Task instructions → Show every line where "This" occurs.

Record excerpts →
* * * * *
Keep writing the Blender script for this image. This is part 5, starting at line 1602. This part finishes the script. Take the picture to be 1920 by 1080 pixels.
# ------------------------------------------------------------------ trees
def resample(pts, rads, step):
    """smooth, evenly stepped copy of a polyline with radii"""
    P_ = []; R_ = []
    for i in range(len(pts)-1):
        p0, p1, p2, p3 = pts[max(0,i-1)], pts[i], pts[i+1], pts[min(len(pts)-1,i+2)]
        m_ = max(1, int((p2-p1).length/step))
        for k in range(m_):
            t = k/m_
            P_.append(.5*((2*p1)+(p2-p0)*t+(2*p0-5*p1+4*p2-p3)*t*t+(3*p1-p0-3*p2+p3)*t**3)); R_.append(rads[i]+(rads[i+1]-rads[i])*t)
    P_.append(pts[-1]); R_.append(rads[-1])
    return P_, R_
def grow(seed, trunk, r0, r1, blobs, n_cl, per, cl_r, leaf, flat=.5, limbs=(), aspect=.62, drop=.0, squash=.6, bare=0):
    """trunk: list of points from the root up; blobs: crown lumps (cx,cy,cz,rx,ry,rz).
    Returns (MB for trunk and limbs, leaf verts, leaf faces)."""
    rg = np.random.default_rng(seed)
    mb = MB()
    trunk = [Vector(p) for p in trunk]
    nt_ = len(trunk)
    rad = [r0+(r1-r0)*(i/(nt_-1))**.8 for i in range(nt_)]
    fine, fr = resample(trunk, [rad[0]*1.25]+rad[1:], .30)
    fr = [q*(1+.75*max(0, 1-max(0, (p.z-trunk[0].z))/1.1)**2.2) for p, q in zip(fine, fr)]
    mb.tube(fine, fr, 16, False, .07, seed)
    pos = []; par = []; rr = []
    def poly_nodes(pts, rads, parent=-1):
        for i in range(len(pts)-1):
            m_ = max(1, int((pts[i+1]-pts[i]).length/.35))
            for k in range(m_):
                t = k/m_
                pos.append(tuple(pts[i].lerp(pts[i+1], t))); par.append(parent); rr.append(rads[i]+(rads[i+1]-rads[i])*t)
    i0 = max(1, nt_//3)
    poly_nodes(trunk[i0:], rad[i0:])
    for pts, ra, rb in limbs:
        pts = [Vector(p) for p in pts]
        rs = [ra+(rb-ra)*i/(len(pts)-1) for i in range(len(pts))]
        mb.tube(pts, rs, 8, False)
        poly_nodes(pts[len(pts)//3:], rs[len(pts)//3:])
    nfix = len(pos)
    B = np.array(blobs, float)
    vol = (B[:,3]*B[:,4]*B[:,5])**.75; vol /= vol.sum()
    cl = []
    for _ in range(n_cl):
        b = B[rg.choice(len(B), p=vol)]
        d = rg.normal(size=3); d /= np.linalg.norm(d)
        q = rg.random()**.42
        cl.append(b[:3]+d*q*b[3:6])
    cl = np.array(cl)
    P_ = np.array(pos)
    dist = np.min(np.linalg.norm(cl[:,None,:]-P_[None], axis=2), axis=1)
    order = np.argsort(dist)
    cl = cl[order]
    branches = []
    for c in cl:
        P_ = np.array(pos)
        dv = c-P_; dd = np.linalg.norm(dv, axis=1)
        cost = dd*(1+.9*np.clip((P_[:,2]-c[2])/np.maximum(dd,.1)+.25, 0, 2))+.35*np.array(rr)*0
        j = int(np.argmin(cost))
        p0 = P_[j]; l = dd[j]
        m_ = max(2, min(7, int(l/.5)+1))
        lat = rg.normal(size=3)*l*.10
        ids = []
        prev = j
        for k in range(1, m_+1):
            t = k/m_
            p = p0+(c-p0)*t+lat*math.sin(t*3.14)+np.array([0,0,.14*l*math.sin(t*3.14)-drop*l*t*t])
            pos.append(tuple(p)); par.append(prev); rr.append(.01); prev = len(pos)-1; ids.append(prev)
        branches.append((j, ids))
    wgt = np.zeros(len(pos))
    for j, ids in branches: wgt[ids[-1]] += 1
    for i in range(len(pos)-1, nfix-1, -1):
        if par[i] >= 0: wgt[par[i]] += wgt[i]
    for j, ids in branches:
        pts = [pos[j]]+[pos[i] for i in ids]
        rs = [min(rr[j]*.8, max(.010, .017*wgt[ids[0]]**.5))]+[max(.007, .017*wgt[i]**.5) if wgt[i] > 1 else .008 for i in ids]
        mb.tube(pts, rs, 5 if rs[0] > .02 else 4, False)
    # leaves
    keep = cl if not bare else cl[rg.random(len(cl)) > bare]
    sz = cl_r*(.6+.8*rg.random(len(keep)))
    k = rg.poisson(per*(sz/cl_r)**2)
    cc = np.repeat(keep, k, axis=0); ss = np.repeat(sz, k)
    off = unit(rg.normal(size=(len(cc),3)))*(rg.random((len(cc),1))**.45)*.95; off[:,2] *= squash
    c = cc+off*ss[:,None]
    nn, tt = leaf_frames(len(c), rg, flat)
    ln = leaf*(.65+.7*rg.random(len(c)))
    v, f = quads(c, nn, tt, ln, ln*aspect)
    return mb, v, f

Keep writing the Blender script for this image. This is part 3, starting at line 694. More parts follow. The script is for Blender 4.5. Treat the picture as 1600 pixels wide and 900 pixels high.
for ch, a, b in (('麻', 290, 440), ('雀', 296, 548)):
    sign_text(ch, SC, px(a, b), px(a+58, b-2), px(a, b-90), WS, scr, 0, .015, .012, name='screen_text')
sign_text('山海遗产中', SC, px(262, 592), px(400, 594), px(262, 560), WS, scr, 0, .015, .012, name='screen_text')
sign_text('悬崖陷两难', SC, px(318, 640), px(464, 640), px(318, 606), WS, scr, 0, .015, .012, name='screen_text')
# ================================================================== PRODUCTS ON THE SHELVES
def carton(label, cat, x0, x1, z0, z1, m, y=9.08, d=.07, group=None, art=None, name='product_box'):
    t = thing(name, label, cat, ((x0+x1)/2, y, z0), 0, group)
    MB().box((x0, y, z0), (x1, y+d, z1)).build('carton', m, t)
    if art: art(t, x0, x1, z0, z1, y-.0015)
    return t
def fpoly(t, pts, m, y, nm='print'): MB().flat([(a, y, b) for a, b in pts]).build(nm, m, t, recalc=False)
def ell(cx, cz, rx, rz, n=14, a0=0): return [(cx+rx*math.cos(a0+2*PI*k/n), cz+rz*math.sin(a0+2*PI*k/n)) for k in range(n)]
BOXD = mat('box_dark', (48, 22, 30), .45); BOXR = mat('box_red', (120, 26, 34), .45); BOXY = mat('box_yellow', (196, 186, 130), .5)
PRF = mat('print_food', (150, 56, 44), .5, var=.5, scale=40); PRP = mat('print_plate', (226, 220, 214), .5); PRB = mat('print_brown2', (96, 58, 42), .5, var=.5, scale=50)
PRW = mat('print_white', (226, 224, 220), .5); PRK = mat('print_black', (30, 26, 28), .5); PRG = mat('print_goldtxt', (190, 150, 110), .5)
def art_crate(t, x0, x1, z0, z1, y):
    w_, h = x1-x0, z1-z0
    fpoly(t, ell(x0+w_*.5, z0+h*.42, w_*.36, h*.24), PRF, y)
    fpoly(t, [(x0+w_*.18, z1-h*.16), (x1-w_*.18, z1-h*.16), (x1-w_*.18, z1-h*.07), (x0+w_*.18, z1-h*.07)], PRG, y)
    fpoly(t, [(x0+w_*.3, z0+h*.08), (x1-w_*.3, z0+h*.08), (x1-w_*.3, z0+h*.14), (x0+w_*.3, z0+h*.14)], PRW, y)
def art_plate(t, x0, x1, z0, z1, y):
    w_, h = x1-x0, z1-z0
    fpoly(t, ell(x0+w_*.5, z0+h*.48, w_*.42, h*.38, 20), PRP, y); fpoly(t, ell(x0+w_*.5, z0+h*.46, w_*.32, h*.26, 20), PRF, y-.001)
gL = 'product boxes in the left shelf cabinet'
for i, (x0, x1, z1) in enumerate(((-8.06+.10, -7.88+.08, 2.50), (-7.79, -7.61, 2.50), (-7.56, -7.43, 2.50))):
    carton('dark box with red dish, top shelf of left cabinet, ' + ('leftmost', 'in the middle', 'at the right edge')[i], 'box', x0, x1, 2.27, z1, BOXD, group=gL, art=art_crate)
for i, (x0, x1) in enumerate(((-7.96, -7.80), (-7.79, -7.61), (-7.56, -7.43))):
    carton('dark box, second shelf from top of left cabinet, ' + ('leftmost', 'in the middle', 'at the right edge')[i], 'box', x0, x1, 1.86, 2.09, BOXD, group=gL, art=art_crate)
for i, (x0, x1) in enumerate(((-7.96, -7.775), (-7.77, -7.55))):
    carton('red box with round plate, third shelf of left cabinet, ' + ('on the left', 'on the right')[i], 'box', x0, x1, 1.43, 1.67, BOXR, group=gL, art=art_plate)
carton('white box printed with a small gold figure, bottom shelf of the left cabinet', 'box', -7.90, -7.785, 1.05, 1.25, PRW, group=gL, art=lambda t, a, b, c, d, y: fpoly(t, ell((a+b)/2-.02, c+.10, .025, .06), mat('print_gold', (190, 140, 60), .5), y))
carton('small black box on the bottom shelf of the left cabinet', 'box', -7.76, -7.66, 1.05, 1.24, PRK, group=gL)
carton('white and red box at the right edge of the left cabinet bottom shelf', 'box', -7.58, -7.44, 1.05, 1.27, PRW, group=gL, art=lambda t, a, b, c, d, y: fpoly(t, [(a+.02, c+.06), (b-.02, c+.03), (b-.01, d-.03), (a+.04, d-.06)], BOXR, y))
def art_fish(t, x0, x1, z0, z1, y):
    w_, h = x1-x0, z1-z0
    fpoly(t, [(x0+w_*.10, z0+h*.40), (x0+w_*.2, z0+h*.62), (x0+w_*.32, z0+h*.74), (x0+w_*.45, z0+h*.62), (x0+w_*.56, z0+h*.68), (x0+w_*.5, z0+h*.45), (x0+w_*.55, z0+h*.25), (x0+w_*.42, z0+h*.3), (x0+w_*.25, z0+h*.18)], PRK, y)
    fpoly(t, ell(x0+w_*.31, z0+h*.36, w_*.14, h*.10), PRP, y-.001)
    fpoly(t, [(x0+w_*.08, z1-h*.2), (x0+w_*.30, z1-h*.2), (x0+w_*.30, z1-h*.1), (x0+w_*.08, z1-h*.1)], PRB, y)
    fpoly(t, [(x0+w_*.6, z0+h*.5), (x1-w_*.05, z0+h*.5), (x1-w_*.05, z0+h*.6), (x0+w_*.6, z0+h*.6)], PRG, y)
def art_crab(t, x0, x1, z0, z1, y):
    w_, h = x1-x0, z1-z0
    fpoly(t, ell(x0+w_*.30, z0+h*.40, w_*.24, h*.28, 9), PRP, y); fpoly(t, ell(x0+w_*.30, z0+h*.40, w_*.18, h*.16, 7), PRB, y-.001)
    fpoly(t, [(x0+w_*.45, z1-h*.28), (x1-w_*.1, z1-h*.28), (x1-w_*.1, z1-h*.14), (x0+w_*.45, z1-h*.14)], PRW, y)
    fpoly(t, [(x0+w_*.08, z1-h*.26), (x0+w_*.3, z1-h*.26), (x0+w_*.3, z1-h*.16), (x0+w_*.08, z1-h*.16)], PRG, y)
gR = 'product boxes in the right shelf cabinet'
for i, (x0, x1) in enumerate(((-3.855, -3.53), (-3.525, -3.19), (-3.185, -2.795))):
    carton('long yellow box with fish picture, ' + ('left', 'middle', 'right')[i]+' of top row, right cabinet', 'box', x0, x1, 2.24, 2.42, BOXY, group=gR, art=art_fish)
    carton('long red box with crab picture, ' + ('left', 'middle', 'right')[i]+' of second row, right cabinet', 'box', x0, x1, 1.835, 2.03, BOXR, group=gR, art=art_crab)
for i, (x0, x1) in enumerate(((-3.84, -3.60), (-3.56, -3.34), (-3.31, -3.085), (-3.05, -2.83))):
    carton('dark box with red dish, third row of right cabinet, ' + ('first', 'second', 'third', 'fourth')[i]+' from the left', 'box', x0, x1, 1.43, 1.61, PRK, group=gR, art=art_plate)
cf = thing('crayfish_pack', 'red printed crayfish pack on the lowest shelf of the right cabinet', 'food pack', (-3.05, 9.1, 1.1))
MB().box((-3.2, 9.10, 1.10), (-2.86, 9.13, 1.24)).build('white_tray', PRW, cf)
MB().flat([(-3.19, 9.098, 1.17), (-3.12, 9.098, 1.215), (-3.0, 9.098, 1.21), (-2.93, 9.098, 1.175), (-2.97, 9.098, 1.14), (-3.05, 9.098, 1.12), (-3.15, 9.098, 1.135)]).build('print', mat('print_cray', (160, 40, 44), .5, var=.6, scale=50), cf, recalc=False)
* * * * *
Correct result →
Keep writing the Blender script for this image. This is part 5, starting at line 1602. This part finishes the script. Take the picture to be 1920 by 1080 pixels.
Keep writing the Blender script for this image. This is part 3, starting at line 694. More parts follow. The script is for Blender 4.5. Treat the picture as 1600 pixels wide and 900 pixels high.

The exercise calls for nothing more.